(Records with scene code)

#####

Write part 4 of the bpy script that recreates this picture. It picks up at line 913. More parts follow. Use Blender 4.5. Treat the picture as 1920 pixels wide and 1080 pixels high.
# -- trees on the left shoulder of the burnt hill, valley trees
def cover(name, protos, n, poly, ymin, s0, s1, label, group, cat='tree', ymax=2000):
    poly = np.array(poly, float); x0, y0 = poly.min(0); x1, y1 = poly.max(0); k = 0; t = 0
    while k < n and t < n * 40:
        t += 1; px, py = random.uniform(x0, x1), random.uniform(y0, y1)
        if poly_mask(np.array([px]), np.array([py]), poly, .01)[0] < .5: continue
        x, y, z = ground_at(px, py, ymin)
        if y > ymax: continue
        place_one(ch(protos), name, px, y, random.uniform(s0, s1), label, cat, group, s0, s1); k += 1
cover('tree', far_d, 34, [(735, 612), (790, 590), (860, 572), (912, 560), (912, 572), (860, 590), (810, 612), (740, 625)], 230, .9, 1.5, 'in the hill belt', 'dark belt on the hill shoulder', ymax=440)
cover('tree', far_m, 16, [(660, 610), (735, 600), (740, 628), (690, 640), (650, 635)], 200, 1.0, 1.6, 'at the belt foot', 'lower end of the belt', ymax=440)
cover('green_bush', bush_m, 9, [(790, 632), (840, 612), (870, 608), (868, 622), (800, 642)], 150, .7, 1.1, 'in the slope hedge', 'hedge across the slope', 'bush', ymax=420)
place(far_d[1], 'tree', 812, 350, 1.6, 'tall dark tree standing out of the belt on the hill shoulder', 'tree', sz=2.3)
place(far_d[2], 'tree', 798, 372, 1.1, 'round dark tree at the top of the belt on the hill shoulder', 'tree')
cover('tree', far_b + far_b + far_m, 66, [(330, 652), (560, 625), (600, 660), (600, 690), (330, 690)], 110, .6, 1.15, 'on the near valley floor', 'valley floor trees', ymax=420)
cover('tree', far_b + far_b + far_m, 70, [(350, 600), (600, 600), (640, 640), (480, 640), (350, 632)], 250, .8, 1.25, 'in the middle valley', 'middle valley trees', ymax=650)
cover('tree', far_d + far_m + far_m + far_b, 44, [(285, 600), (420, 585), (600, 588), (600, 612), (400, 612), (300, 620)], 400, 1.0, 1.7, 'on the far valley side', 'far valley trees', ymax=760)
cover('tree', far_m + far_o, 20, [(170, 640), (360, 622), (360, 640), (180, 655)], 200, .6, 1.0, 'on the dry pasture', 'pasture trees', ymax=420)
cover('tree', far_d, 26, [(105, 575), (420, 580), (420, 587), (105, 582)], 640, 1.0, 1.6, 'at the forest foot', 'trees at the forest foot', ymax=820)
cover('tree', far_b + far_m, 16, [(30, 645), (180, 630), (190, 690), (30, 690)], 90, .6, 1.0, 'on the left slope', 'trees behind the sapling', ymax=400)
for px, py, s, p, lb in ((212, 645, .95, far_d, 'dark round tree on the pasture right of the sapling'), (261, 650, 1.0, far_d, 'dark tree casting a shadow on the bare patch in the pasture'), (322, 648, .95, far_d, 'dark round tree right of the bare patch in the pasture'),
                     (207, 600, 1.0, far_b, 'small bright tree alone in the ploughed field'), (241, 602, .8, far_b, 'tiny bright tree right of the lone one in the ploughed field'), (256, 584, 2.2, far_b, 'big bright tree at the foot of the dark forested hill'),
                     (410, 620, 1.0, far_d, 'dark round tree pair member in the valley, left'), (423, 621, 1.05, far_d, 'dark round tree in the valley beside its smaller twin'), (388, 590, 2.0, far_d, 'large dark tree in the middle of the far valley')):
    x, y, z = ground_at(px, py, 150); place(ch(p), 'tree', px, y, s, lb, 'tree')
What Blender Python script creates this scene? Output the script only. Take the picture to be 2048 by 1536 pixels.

#####

_WHAT YOU WILL DO_. Output each record precisely as given.

_SOLVED EXERCISE_.
Write part 4 of the bpy script that recreates this picture. It picks up at line 913. More parts follow. Use Blender 4.5. Treat the picture as 1920 pixels wide and 1080 pixels high.
# -- trees on the left shoulder of the burnt hill, valley trees
def cover(name, protos, n, poly, ymin, s0, s1, label, group, cat='tree', ymax=2000):
    poly = np.array(poly, float); x0, y0 = poly.min(0); x1, y1 = poly.max(0); k = 0; t = 0
    while k < n and t < n * 40:
        t += 1; px, py = random.uniform(x0, x1), random.uniform(y0, y1)
        if poly_mask(np.array([px]), np.array([py]), poly, .01)[0] < .5: continue
        x, y, z = ground_at(px, py, ymin)
        if y > ymax: continue
        place_one(ch(protos), name, px, y, random.uniform(s0, s1), label, cat, group, s0, s1); k += 1
cover('tree', far_d, 34, [(735, 612), (790, 590), (860, 572), (912, 560), (912, 572), (860, 590), (810, 612), (740, 625)], 230, .9, 1.5, 'in the hill belt', 'dark belt on the hill shoulder', ymax=440)
cover('tree', far_m, 16, [(660, 610), (735, 600), (740, 628), (690, 640), (650, 635)], 200, 1.0, 1.6, 'at the belt foot', 'lower end of the belt', ymax=440)
cover('green_bush', bush_m, 9, [(790, 632), (840, 612), (870, 608), (868, 622), (800, 642)], 150, .7, 1.1, 'in the slope hedge', 'hedge across the slope', 'bush', ymax=420)
place(far_d[1], 'tree', 812, 350, 1.6, 'tall dark tree standing out of the belt on the hill shoulder', 'tree', sz=2.3)
place(far_d[2], 'tree', 798, 372, 1.1, 'round dark tree at the top of the belt on the hill shoulder', 'tree')
cover('tree', far_b + far_b + far_m, 66, [(330, 652), (560, 625), (600, 660), (600, 690), (330, 690)], 110, .6, 1.15, 'on the near valley floor', 'valley floor trees', ymax=420)
cover('tree', far_b + far_b + far_m, 70, [(350, 600), (600, 600), (640, 640), (480, 640), (350, 632)], 250, .8, 1.25, 'in the middle valley', 'middle valley trees', ymax=650)
cover('tree', far_d + far_m + far_m + far_b, 44, [(285, 600), (420, 585), (600, 588), (600, 612), (400, 612), (300, 620)], 400, 1.0, 1.7, 'on the far valley side', 'far valley trees', ymax=760)
cover('tree', far_m + far_o, 20, [(170, 640), (360, 622), (360, 640), (180, 655)], 200, .6, 1.0, 'on the dry pasture', 'pasture trees', ymax=420)
cover('tree', far_d, 26, [(105, 575), (420, 580), (420, 587), (105, 582)], 640, 1.0, 1.6, 'at the forest foot', 'trees at the forest foot', ymax=820)
cover('tree', far_b + far_m, 16, [(30, 645), (180, 630), (190, 690), (30, 690)], 90, .6, 1.0, 'on the left slope', 'trees behind the sapling', ymax=400)
for px, py, s, p, lb in ((212, 645, .95, far_d, 'dark round tree on the pasture right of the sapling'), (261, 650, 1.0, far_d, 'dark tree casting a shadow on the bare patch in the pasture'), (322, 648, .95, far_d, 'dark round tree right of the bare patch in the pasture'),
                     (207, 600, 1.0, far_b, 'small bright tree alone in the ploughed field'), (241, 602, .8, far_b, 'tiny bright tree right of the lone one in the ploughed field'), (256, 584, 2.2, far_b, 'big bright tree at the foot of the dark forested hill'),
                     (410, 620, 1.0, far_d, 'dark round tree pair member in the valley, left'), (423, 621, 1.05, far_d, 'dark round tree in the valley beside its smaller twin'), (388, 590, 2.0, far_d, 'large dark tree in the middle of the far valley')):
    x, y, z = ground_at(px, py, 150); place(ch(p), 'tree', px, y, s, lb, 'tree')
What Blender Python script creates this scene? Output the script only. Take the picture to be 2048 by 1536 pixels.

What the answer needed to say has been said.